I declared that I would buy season tickets for my mom and me to the musical theatre whenever I got my first full-time, normal-ish job.  So, when I had my first contracted teaching job, I got season tickets.  For two years, we stayed with it, and it was great.  But then I moved here (Japan), and so we stopped the tickets for this current season.

However, I want to speak to two of the shows from those two seasons.   The two shows to which I looked the most forward were The Little Mermaid and Evita.  I quite likely know (or at least knew at some point) all the words to all of the songs in both of these two musicals, I love them so much.  Until these past two years, though, I had never seen either performance (just the movies).

When we finally made it to the performance of each show, rather than being overwhelmed with delight, I was actually rather let-down.  Why?  Because my favorite songs were cut.  Yup.  Really.

In The Little Mermaid, the US theatre folk decided to make a different song for Ursula, even declaring it better for children.  Except that this new song was significantly less exciting musically, and it had a terrible message being sent loud and clear, so to speak – I was hated, because I was ugly, so I killed my sisters in order to win my father’s favor.  The whole reason I had ever wanted to see the stage production of The Little Mermaid was for Ursula’s song (“I Want the Good Times Back“).  And it had suddenly disappeared.  My excitement for the show went with it – it just became some average show at that point.  Not that I don’t find the performers to be totally talented – because I do find them talented – I was just not so thrilled about the show itself at that point.
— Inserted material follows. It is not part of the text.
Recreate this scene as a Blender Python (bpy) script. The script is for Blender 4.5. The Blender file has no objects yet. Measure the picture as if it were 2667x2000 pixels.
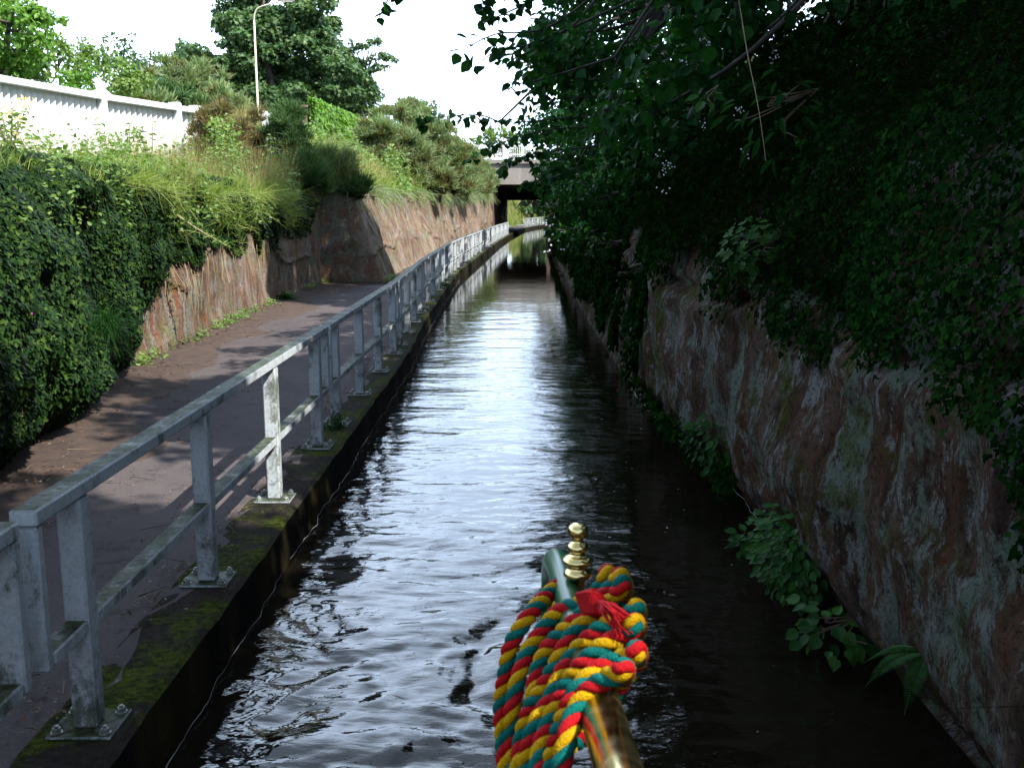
import bpy, math, random
import numpy as np
from mathutils import Vector
rad = math.radians
rng = np.random.default_rng(11)
random.seed(5)
col = bpy.context.scene.collection
sc = bpy.context.scene

# ------------------------------------------------------------ camera
FPX = 2667 / 36 * 35.0
EYE = 2.4
PITCH = math.atan((1000 - 545) / FPX)
cd = bpy.data.cameras.new('camera'); cam = bpy.data.objects.new('camera', cd); col.objects.link(cam)
cam.location = (0, 0, EYE); cam.rotation_euler = (math.pi / 2 - PITCH, 0, 0)
cd.lens = 35.0; cd.sensor_width = 36; cd.clip_start = 0.05; cd.clip_end = 3000
cd.dof.use_dof = True; cd.dof.focus_distance = 9.0; cd.dof.aperture_fstop = 16
sc.camera = cam

# ------------------------------------------------------------ light
SUN_AZ, SUN_EL = 128.0, 50.0         # azimuth from +Y towards +X
w = bpy.data.worlds.new('World'); sc.world = w; w.use_nodes = True
nt = w.node_tree; nt.nodes.clear()
out = nt.nodes.new('ShaderNodeOutputWorld')
sky = nt.nodes.new('ShaderNodeTexSky'); sky.sky_type = 'NISHITA'; sky.sun_disc = False
sky.sun_elevation = rad(SUN_EL); sky.sun_rotation = rad(SUN_AZ)
b1 = nt.nodes.new('ShaderNodeBackground'); b1.inputs[1].default_value = 0.12
b2 = nt.nodes.new('ShaderNodeBackground'); b2.inputs[0].default_value = (0.62, 0.77, 1.0, 1)
tc = nt.nodes.new('ShaderNodeTexCoord'); no = nt.nodes.new('ShaderNodeTexNoise')
no.inputs['Scale'].default_value = 2.6; no.inputs['Detail'].default_value = 5
cr = nt.nodes.new('ShaderNodeValToRGB'); cr.color_ramp.elements[0].position = 0.33; cr.color_ramp.elements[1].position = 0.5
cr.color_ramp.elements[0].color = (0.6, 0.6, 0.6, 1)
mx = nt.nodes.new('ShaderNodeMixShader')
L = nt.links.new
L(tc.outputs['Generated'], no.inputs['Vector']); L(no.outputs[0], cr.inputs[0]); L(cr.outputs[0], mx.inputs[0])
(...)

The story of Evita was similar, but not so distressing.  Rather than replacing one of my favorite songs, the song just disappeared.  (“The Lady’s Got Potential“)  Also, I think one of my preferred verses of another song was missing, but I’m not sure.  I just remember the rock song with the fabulous words, “Ka-pow, die!” was missing.  😛  Naturally, I was disappointed in the missing chunk of the show.  Performers were still talented; the show itself was just lacking.

 

I’m not sure why I decided to share this in particular, instead of the silly afternoon and evening I spent at the gym, doing yoga classes and boxing classes, and what might have been a tai-chi class; chatting with all the ladies afterward; running into one of the ladies afterward at the supermarket; her asking if I’d bought my vegetables; my explaining how I hadn’t bought any vegetables, because I couldn’t until tomorrow, since the ATMs were already closed and I had no cash (jolly dreadful bit of living in Japan, really), so I had just bought a snack with the 100-yen coin I’d found in my bag; ending up having a fabulous Nepalese dinner with her (at her total insistence); rushing out as smoking was allowed just after 8pm in the restaurant; and then, again at her total insistence, being driven home the short distance from the restaurant by the wonderful lady.  And I even remember her name still.  Anyway, I guess the outline is all you get.  Have a great one, world!